In 1890 he himself became a bandmaster and moved as his assignments dictated.  At the same time he continued to compose and four years later  his first opera, Kukuška, was produced in Leipzig.   In anticipation of this production, Lehár left his position as a military bandmaster but returned to the post when the opera failed.  After several more assignments, in 1899 he was appointed as the 26th infantry regiment bandmaster in Vienna.

Triumph in Vienna and Die lustige Witwe


In Vienna, his compositions, which mainly consisted of social dance forms and marches, earned him a measure of success.  This was particularly true of his two waltzes Asklepios (1901) and Gold und Silber (1902).  In 1902 he officially left military service and devoted himself to conducting and composing in Vienna. 

During these years his early operettas were first produced.  Compositionally his major influences were Richard Strauss, Antonín Dvořák and Giacomo Puccini, with whom he was friends.  In general, the main compositional forms that Lehár relied on in his operettas were social dances – particularly the waltz.  Unlike many other operetta composers, Lehár orchestrated his own works and, as a violinist himself, he especially liked setting solo violin sequences.

While some of these early operettas succeeded, others failed.  However, in 1905 he was asked to set Die lustige Witwe, and his setting subsequently brought him tremendous international success.  It was so popular during those years that in Buenos Aires it played in five separate theaters at the same time.  The international acclaim received by Lehár’s operetta led to the overall increased popularity of the genre and Lehár’s contemporaries Oscar Straus, Leo Fall and Emmerich Kálmán also enjoyed international success as composers of operetta.

Collaboration with Richard Tauber and Giudutta


Lehár’s reputation as a well-liked composer continued in the years prior to World War I.  In the 1909-10 season alone, three of his operettas were produced, two of which, Der Graf von Luxemburg and Zigeunerliebe, were particularly popular.  However, after the war his popularity waned as new styles of music arrived from the American continent. 

He managed to revive his career through his association with the tenor Richard Tauber, whose starring roles in Lehár’s later operettas brought the composer renewed public acclaim.  From their collaboration, Lehár’s 1929 operetta Das Land des Lächelns was the most popular and included the beloved song “Dein is mein ganzes Herz.”  This operetta received its premiere in Berlin – Berlin had by this point supplanted Vienna as the center of operetta production.

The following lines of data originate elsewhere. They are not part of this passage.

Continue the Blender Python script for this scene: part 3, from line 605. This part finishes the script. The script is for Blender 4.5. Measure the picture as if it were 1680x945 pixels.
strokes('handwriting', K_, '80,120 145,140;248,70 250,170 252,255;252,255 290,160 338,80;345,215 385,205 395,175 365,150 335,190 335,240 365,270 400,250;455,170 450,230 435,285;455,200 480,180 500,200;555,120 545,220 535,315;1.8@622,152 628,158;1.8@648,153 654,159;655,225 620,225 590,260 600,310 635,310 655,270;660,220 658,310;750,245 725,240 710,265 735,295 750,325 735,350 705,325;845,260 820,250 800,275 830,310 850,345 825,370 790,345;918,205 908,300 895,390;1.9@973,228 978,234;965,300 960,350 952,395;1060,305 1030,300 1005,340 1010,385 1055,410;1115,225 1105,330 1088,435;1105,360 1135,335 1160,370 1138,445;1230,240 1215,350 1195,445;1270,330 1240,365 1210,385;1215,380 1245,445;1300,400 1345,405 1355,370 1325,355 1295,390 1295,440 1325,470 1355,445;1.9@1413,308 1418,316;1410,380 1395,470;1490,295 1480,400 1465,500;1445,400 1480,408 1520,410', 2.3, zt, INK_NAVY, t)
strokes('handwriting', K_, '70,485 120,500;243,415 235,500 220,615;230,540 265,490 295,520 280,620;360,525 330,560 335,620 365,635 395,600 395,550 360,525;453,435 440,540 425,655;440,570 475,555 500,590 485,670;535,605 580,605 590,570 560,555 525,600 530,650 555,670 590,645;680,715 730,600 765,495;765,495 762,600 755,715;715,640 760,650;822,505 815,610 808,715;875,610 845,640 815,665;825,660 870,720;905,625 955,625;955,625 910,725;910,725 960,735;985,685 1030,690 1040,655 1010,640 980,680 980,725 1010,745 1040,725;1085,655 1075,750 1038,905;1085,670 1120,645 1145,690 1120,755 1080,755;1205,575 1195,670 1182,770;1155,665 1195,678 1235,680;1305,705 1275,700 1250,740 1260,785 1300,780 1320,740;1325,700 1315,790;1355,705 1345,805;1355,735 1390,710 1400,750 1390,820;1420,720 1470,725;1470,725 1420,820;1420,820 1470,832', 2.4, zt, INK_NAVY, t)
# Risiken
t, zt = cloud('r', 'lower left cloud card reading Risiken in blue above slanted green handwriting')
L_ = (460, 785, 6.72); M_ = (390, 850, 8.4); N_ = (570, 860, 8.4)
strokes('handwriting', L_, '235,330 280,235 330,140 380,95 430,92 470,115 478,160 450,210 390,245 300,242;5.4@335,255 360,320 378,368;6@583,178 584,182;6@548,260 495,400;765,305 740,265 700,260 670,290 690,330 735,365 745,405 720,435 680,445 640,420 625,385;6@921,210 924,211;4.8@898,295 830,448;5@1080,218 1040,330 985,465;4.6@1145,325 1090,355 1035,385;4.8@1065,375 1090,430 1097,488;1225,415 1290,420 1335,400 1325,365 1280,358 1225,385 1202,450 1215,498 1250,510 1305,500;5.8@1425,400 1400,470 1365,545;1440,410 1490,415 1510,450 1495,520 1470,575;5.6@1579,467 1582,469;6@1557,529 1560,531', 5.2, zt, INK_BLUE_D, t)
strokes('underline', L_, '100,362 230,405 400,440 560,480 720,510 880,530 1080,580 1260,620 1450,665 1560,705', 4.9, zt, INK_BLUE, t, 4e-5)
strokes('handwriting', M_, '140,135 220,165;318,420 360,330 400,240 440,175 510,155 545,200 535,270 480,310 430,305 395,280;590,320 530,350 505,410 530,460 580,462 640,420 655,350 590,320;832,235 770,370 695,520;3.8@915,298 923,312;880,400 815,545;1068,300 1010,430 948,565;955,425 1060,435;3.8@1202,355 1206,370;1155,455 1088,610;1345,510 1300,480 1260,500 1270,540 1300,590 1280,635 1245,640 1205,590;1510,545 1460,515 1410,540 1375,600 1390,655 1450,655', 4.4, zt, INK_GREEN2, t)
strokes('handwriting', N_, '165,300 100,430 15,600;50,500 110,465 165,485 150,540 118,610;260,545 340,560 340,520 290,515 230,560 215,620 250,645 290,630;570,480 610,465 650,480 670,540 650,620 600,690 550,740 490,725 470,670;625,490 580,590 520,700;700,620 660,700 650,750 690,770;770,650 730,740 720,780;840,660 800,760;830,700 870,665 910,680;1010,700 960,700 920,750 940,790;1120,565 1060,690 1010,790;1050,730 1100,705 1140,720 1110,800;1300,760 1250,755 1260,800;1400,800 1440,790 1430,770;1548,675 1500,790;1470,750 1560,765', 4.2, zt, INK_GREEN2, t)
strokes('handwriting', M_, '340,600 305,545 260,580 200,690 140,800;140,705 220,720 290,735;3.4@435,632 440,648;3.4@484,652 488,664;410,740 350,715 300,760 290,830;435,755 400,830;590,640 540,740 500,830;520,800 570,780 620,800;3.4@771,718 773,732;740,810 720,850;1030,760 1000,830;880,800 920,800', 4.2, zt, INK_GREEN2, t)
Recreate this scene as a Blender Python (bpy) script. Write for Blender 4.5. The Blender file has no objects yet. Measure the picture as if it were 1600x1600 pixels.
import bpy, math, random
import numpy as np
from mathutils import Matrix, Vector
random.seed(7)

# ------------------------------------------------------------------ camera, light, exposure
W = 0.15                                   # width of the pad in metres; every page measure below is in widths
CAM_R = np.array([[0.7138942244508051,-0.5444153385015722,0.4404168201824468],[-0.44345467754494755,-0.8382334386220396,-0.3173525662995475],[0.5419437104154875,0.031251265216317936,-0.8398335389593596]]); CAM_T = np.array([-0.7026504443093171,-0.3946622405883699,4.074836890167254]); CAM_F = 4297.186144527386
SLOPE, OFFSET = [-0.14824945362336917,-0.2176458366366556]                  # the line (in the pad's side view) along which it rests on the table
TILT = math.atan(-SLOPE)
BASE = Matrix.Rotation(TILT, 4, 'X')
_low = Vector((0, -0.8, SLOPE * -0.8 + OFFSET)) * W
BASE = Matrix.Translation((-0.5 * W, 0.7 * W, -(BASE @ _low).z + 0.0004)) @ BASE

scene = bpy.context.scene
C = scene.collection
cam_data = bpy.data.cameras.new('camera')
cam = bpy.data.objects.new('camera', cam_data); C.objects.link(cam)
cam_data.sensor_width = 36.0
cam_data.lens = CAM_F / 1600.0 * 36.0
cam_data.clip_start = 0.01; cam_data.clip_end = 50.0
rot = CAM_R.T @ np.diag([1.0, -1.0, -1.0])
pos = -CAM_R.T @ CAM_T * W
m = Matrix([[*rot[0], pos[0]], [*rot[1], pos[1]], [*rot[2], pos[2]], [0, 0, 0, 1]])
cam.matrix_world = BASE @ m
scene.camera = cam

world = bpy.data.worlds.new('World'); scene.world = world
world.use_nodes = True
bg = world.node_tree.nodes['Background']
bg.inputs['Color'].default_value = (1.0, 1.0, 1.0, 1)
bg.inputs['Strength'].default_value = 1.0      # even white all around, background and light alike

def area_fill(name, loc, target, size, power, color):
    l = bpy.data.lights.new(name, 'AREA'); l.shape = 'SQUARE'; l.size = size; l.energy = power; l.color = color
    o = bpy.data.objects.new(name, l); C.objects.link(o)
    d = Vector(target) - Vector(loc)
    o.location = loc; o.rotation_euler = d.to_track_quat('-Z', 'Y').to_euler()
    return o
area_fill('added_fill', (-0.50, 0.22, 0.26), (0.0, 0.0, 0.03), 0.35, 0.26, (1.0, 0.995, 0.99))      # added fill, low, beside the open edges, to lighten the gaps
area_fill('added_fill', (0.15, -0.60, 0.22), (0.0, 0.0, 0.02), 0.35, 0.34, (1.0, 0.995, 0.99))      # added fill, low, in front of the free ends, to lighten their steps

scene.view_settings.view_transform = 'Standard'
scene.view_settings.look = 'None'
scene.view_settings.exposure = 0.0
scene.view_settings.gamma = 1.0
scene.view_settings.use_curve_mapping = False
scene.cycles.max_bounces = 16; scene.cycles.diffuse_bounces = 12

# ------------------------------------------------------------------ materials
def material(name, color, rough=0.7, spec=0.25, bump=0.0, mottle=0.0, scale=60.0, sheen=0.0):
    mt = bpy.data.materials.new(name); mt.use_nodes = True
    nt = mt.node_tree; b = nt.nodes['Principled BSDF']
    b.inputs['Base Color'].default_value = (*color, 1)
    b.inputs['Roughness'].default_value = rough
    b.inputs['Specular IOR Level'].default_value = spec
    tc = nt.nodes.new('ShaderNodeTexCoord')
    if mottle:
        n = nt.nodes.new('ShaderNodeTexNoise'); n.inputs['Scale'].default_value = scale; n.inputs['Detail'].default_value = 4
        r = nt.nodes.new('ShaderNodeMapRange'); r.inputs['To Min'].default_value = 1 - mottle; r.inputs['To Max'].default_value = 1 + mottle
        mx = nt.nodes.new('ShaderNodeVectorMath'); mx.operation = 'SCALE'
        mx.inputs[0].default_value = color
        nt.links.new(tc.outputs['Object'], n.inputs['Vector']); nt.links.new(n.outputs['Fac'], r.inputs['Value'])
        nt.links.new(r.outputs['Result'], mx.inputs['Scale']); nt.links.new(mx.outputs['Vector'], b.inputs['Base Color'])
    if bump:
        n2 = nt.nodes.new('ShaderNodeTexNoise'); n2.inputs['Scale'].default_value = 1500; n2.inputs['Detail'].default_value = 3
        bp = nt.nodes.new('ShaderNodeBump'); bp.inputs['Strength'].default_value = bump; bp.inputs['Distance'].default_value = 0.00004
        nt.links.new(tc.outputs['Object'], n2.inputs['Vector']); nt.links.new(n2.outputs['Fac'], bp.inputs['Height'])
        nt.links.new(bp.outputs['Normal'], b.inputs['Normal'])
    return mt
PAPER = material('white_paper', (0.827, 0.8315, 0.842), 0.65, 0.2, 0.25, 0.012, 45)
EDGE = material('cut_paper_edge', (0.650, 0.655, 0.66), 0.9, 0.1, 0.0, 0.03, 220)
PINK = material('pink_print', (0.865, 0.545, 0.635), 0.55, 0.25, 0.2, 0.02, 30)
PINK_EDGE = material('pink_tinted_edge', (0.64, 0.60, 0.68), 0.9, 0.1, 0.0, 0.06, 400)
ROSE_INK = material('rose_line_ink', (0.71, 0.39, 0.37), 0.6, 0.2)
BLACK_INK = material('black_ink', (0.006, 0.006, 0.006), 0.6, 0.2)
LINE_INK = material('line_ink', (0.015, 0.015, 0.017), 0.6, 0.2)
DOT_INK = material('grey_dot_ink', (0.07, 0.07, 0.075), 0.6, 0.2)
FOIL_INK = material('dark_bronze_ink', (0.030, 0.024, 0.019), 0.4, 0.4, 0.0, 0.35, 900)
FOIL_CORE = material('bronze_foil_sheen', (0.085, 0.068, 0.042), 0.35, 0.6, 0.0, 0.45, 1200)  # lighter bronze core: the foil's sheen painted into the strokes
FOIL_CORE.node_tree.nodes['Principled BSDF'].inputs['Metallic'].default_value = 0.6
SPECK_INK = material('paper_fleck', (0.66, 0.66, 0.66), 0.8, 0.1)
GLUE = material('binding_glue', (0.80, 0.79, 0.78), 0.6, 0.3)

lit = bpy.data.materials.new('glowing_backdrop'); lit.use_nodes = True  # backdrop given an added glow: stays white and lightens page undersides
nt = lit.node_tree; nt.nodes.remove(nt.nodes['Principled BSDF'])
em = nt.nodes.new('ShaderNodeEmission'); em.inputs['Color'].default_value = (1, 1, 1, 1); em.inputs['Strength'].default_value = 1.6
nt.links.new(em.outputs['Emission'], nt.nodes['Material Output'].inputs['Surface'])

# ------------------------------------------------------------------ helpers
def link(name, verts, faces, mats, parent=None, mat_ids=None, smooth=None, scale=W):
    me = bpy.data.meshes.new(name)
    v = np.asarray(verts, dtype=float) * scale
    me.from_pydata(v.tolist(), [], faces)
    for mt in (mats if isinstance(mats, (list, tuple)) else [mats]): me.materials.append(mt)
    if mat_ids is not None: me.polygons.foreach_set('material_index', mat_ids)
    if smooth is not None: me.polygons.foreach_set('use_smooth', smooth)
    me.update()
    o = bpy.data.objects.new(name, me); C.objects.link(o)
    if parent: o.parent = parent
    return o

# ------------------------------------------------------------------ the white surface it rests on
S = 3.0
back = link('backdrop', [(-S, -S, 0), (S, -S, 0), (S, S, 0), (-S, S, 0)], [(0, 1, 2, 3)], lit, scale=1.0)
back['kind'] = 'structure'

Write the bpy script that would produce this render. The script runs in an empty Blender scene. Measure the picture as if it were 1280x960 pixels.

At this same time, Lehár was also busy preparing his compositions for film and was working on his final work, Giuditta, which he began writing in 1928.  This work was produced in 1934 at the Vienna Staatsoper and its production at an opera house may have represented two developments.  First, that the border between operetta and opera was becoming increasingly ambiguous in terms of popular perception.  And second, that Lehár, who had for years aspired to expand operetta to a form suitable for the opera house, had finally succeeded.  Whatever the case, this operetta was his last and, in large part, due to the growing influence of musical theater, the genre was losing its preeminent position in the world of musical drama.

After the premiere of Giuditta, in 1935 Lehár turned his attention to the publishing house Glocken Verlag, which he founded in order to assume the rights of his compositions.  He succeeded in gaining the rights to most of his works, with the notable exception of Die lustige Witwe, which was of course the most lucrative one.

The Post-War Years


During World War II Lehár remained in Vienna where he maintained a tenuous position under Nazi rule: his wife was Jewish but, at the same time, Hitler greatly admired Die lustige Witwe.  Moreover, Lehár’s conduct at the time was questionable.  As he was an “Aryan” composer, his music was still played regularly, but his works’ Jewish librettists were conveniently un-credited for their contributions.  He continued to profit from performances of his works and sales of the music, as did the Reich.  He even presented Hitler with a leather-bound souvenir of the fiftieth anniversary performance of the operetta.

While he may have cultivated such ties to the Nazis as a way of sparing his wife, nonetheless, after the war, these actions made him suspect in international circles;  thus he chose to move to Zürich in 1946 with his wife.  One year later his wife died.  After her death he relocated to Bad Ischl where he died on October 24, 1948.

References:


Baker, David J.  “The Merry Mogul: Franz Lehár Modernized Operetta with ‘The Merry Widow’ – and Created a Financial Empire for Himself.”  Opera News December 2000: 48-51.

Grout, Donald J.  A History of Western Music.  7th edition.  New York: W.W. Norton, 
2006.

Lamb, Andrew. ‘Lehar, Franz’, Grove Music Online ed. 
L. Macy (Accessed 25 August 2005) <http://www.grovemusic.com>

Sadie, Stanley, ed.  A History of Opera.  Basingstoke: Macmillan, 1989.

Stolba, K Marie.  The Development of Western Music: A History.  Dubuque, IA: Wm. C. 
Brown Publishers, 1990.

Traubner, Richard.  “Widow’s Peaks: A Century’s Worth of Famous Hanna Glawaris.”  Opera News March 2000: 18-23.